RE: Food grade paint, alum gutter

Thanks for the reply. I have used the spray glue and it does help secure the plastic. After I get it in place I will fill it with water and that will sit it all in place. My main problem is were I put the input line and the overfill lines, both lines are in the bottom of the gutter and plastic. I have tried silicone seal, glue, rubber gromets to seal these lines but eventually they begin to leak.(nothen seems to stick long to the plastic) Seems hard to get a good long term seal on the plastic film. Water will leak under the film and react with the aluminum. Then its a reall hasel to take it all apart, clean it, and let it dry to seal it up again. With a painted surface I would only have to shut the system down for a few hours to let it dry and fix the leak.
The system I will be putting up soon is likley to total over 100 running ft (5 20 ft runs) Trying to avoid headaches down the road. I plan on growing alot of snap peas (vines) and that would be a mess to take apart to fix a leak under the plastic. Thanks again

RE: Food grade paint, alum gutter

I'm building my system this year with vinyl downspout. Have you considered doing something like that?
What I use to waterproof holes is a male and female PVC connection with round rubber washers. I have had no leakage since switching to this technique. to get the water to completely drain, you'll need to drill a hole in the side of the connection piece 'inside' your gutter.

RE: Food grade paint, alum gutter

Hi Grizz. I have thought about swithching over to a plastic gutter or Downspout, but the reason for staying with the alum is because I have so much of it. And I am cheap. I do have a 25 ft system on the south side of my house made out of 4 inch pvc drain pipe,with petroleum jelly has the seal on the conections. Works good, but only put it up last Oct. Maybe I should just take my scrap in and buy plastic. The alum gutter looks good tho,,, matches the house and does not look like a sewer pipe on the side of the house.(wifes input here) Picture needed I think. Thanks

RE: Food grade paint, alum gutter

Easy solution to the leaky connections:

I went to a local brewery called "Hydro Brew"(here's a link: and bought a "bulkhead fitting". In my case, it was a valve, which I wanted to install on a plastic bucket. I'm sure you could also install a coupling or some other fitting, depending on your needs.

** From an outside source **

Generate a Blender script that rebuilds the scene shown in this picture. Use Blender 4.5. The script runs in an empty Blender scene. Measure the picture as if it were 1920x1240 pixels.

They sold me a rubber "grommet" that fits into a 5/16" hole drilled into the side or bottom of the bucket. Next, the valve stem (which has a "barb" on one end and a "shoulder" on the other -- nearer the actual valve) fits rather tightly into the grommet. I used a little "KY" to make it slip easier.

Now, I have a tightly-fitted, professional valve on my plastic bucket. I use it to contain nutrient for a drip-irrigation system.